15. There is no reason to disagree with above findings of the trial court.
16. Judgments referred by learned Counsel are not applicable to the facts of the present case, as in the present case there is clear cut admission on the part of appellant that he has executed the lease deed. Since execution of lease deed has not been denied, relationship of landlord and tenant is admittedly there. In the garb of alleged sale agreement, lease deed executed between the parties, cannot be overlooked or given a go bye.
17. Present appeal filed by appellant is most bogus and frivolous one. Appellant is enjoying the property, without paying any rent/occupation charges, since October, 2006 and has also no intention to pay the same. Such unscrupulous person who take property on lease and later on claims ownership of the same and then invent a cock and bull story, just to retain possession of the property, should be dealt with heavy hands. Strong message is required to be sent to such unscrupulous persons who wants to enjoy property of others, without paying even a single penny and deprive the lawful owner, who had built the same with their hard earned money. Such persons make the legal and rightful owner to run from pillar to post i.e. from one court to another to seek justice that is, to get their legal dues, such as monthly rent and possession. Appellant to a great extent has been successful in frustrating respondent-owner efforts to get her legal due that is, either the rent or possession.
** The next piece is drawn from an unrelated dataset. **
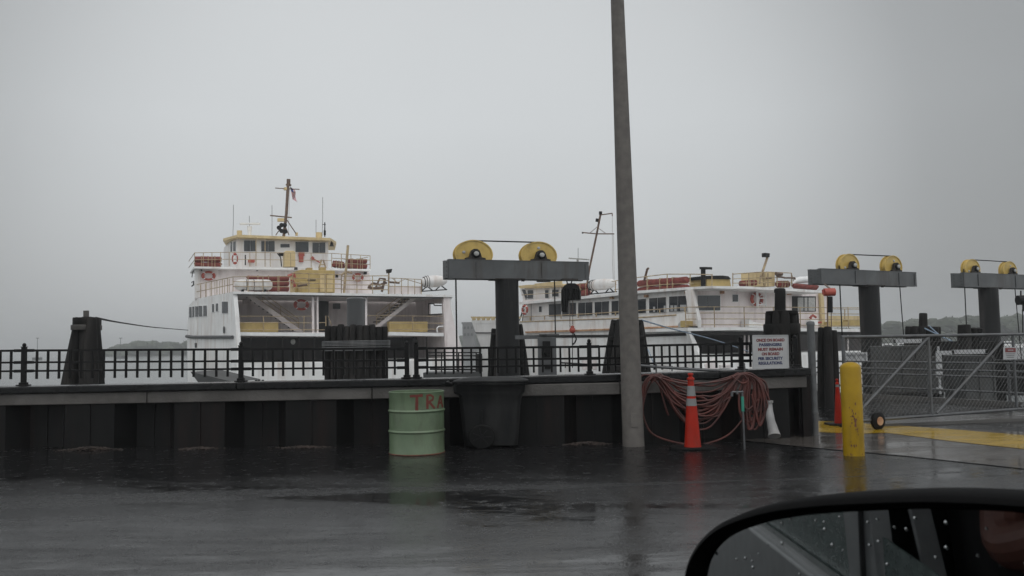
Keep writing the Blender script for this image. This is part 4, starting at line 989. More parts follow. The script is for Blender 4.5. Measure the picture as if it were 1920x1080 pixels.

Appellant has been taking re-course to one litigation after the other, just to harass the respondent-owner
18. This appeal is nothing but is gross abuse of the process of law. Appellant has no intention either to pay agreed rent or to vacate the premises. Appellant's intention is just to grab the property by any means whatsoever.
19. So, keeping in view the unscrupulous conduct of the appellant, since he wants to hold on to the property, without paying for it, the present appeal is dismissed with costs of Rs. 50,000/- (Rupees Fifty Thousand).
20. Appellant is directed to deposit the cost with trial court, within one month from today, failing which trial court shall recover the same in accordance with law.
CM No. 11910/2009
21. Dismissed.
22. Copy of this judgment be sent to the trial court.